Opera immensa, ma eccessiva
Premetto che adoro i romanzi lunghi di fantascienza. Li adoro perché hanno delle trame complesse e non finiscono subito. E, se un romanzo è bello, non vuoi che finisca. Per questo motivo ho affrontato senza timore le 1300 pagine di “Limit”. Ne sono uscita con pareri contrastanti.
Gli ho assegnato quattro stelline perché alla fine l’autore se l’è cavata. La parte finale (diciamo l’ultimo terzo del libro) è infatti la più riuscita e nel complesso devo dire che mi sono divertita. Ma non sono potuta andare oltre perché, con tutta la buona volontà, il libro ha più di qualche problema.
Prima di tutto l’autore impiega forse un centinaio di pagine all’inizio per presentare tutti i personaggi. Va da sé che si crei una grande confusione in testa, in quanto non si ha il tempo di assimilarli. C’è alla fine l’elenco di tutti i personaggi, ma non mi pare corretto che il lettore debba consultarlo ogni volta. Sarebbe stato più opportuno presentarli pian piano nello svolgersi della storia, anche per non ammazzare l’interesse e il ritmo nella parte iniziale.
Altro aspetto che mi ha lasciato perplessa è il passare dell’autore da un punto di vista onnisciente (che vede anche ciò che i personaggi non possono vedere) a un punto di vista limitato, anche all’interno della stessa scena. Più di una volta ho dovuto rileggere un paragrafo dall’inizio per capire chi stava pensando ciò che veniva scritto. Insomma, l’ho trovato un po’ confusionario. Man mano che la storia prosegue, però, il problema si riduce poiché l’autore tende ad assegnare le scene al singolo personaggio ed evitare di mostrare ciò che nessuno potrebbe vedere.
In tutto questo, però, tendo a trovare una certa incoerenza.

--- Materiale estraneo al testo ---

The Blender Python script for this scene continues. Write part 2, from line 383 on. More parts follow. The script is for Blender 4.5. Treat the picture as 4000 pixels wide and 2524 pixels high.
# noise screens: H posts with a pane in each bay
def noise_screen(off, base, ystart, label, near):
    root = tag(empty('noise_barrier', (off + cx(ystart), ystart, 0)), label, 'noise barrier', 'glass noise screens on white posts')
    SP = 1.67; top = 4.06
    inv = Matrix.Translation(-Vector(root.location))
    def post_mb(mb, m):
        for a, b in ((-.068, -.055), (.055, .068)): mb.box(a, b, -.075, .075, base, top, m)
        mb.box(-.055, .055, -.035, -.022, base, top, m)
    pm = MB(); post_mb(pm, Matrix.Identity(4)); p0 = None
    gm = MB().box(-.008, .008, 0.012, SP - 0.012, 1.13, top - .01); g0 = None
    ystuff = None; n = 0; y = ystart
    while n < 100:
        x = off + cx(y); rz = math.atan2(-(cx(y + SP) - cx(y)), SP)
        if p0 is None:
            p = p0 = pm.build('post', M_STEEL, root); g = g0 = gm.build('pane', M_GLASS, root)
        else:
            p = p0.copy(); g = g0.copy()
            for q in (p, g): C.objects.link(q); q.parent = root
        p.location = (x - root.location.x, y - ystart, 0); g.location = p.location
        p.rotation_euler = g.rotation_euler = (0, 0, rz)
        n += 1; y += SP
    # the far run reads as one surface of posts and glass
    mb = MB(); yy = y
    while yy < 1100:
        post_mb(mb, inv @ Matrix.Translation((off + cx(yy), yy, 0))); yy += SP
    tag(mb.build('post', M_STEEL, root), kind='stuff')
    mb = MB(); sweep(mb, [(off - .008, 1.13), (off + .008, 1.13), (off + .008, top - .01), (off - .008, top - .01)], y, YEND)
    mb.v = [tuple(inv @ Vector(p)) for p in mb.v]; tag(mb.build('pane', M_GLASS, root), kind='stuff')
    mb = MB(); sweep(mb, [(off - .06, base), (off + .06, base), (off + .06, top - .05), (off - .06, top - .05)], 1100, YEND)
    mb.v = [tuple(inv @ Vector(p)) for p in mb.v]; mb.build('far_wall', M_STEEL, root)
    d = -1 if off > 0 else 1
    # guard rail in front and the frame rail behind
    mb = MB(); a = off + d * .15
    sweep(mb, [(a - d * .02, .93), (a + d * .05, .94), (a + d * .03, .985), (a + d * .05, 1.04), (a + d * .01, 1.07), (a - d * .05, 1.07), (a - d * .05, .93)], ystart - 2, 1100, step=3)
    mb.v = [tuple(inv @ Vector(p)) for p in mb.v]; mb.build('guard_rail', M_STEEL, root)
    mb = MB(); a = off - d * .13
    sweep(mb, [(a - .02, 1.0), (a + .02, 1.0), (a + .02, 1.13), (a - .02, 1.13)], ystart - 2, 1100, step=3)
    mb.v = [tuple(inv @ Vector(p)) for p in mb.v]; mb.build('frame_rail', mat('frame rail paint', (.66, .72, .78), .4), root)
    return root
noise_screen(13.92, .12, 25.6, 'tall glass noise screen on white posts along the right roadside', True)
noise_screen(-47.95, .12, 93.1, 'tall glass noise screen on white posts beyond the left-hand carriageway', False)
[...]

Ma in assoluto il più grande problema di questo libro è l’eccesso di info-dump. Almeno un terzo del romanzo è costituito da informazioni che potevano essere riassunte o semplicemente omesse. Pagine e pagine di improbabile fantapolitica o di background dei personaggi, che il lettore dimentica un secondo dopo averle lette, sempre che non le salti a pie’ pari o le legga in diagonale. Per non parlare del fatto che l’inserimento di queste parti assolutamente posticce interrompe del tutto l’azione anche per cinquanta pagine di seguito, creando delle pause innaturali nelle scene. I personaggi si ritrovano a fare lunghe e complicate conversazioni, di conseguenza improbabili, che sembrano delle vere e proprie lezioni e non certo chiacchiere. Sinceramente non riuscivo a immaginare che certi personaggi potessero rimanere così a lungo concentrati a parlare di robe del genere.
Insomma, noia.
Infine il finale è telefonato. Una volta che ammazzi quasi tutti e rallenti troppo l’azione, dai al lettore tutti gli strumenti per capire chi è il capo dei cattivi, ben prima della rivelazione. D’altronde un lettore che si cimenta in un romanzo di 1300 pagine è scaltro, quindi a maggior ragione si sente sottovalutato se gli si propone un finale così ovvio.
Dopo tutte queste critiche vi chiederete il perché di un voto così altro. Semplice. Le parti sulla Luna e nello spazio sono stupende. Le scene d’azione sono ben orchestrate ed entusiasmanti. L’ambientazione è quanto di più suggestivo abbia letto negli ultimi tempi. Ma soprattutto ho adorato il personaggio di Julian Orley, folle, visionario e ottimista, come pure i suoi figli Lynn (matta da legare) e Tim (amorevole e pratico), e la moglie di quest’ultimo Amber (quella che li capisce tutti). Sono costruiti benissimo e riesci veramente a sentirti in sintonia con loro.
Al contrario ho apprezzato meno Owen Jericho, che si è misurato con luoghi e situazioni molto meno affascinanti, ma anche lui a tratti non è riuscito a tenere testa alla maestosità della trama. È un personaggio con molte debolezze, che avrebbe preteso un maggior approfondimento reale e magari una vera crescita alla fine della storia. L’autore ha provato ad approfondirlo e a dire (ma non mostrare) una sua crescita, ma a mio parere non c’è riuscito. Yoyo è fastidiosa e inutile.
Infine un accenno ai cattivi. Mi ha dato fastidio che sia sopravvissuto quello, per così dire, privo d’anima, stereotipato, insomma supercattivo, mentre sia stato fatto fuori in maniera alquanto stupida quello che tutto sommato si comportava in base a una sua logica, mostrando anche di avere una coscienza.